[Start of INFORMATION PROVIDED]

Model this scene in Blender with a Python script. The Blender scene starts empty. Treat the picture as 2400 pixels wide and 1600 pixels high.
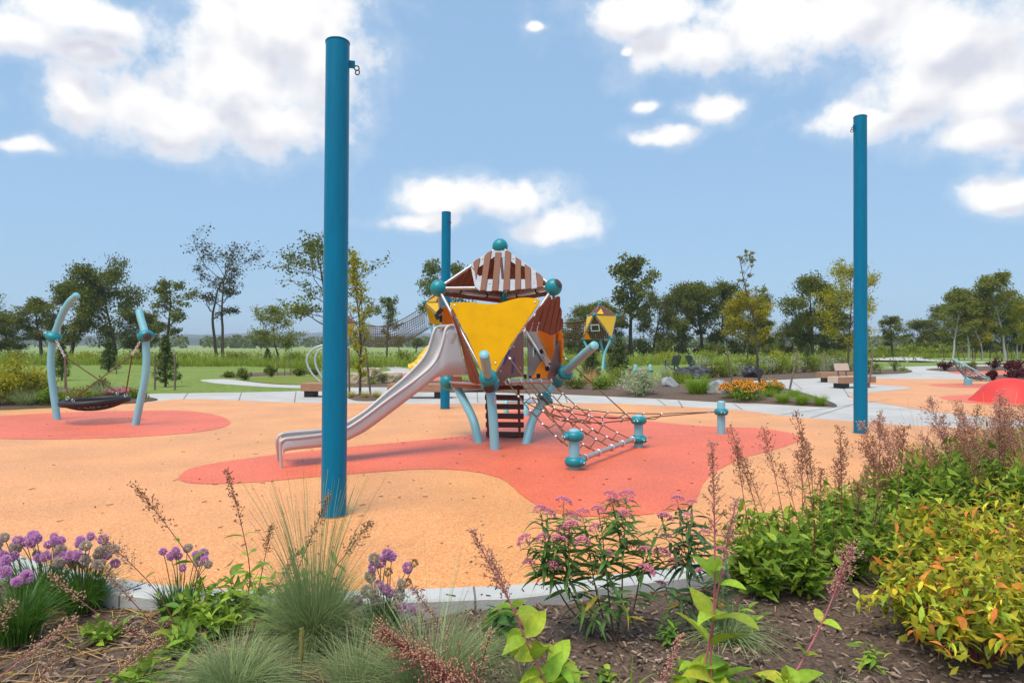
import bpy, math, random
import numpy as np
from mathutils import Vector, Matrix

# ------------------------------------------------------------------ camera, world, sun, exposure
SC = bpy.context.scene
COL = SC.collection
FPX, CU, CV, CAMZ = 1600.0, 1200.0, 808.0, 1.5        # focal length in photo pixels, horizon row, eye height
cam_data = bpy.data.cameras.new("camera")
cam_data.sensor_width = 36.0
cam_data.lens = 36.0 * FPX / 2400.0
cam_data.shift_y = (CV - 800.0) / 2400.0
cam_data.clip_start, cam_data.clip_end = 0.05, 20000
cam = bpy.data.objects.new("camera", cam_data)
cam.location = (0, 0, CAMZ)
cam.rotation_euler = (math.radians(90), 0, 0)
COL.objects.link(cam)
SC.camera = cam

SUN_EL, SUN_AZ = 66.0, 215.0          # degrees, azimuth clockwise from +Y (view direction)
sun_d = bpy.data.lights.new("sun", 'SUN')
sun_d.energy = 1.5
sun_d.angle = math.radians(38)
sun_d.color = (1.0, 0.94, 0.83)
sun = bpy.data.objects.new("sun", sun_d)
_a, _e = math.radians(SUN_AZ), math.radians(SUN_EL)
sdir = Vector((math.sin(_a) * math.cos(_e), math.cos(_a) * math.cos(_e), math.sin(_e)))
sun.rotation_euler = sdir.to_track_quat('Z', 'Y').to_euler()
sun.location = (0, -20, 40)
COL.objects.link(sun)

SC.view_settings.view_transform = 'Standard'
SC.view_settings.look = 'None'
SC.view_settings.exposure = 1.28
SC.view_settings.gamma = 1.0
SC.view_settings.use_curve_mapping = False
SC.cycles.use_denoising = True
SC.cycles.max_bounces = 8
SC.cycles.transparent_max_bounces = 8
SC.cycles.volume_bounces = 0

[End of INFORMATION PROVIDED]

TASK INSTRUCTIONS: Return exactly what appears from the opening line of the material through the line with "SC.camera = cam", apart from the pictures.

EXERCISE OUTPUT:
Model this scene in Blender with a Python script. The Blender scene starts empty. Treat the picture as 2400 pixels wide and 1600 pixels high.
import bpy, math, random
import numpy as np
from mathutils import Vector, Matrix

# ------------------------------------------------------------------ camera, world, sun, exposure
SC = bpy.context.scene
COL = SC.collection
FPX, CU, CV, CAMZ = 1600.0, 1200.0, 808.0, 1.5        # focal length in photo pixels, horizon row, eye height
cam_data = bpy.data.cameras.new("camera")
cam_data.sensor_width = 36.0
cam_data.lens = 36.0 * FPX / 2400.0
cam_data.shift_y = (CV - 800.0) / 2400.0
cam_data.clip_start, cam_data.clip_end = 0.05, 20000
cam = bpy.data.objects.new("camera", cam_data)
cam.location = (0, 0, CAMZ)
cam.rotation_euler = (math.radians(90), 0, 0)
COL.objects.link(cam)
SC.camera = cam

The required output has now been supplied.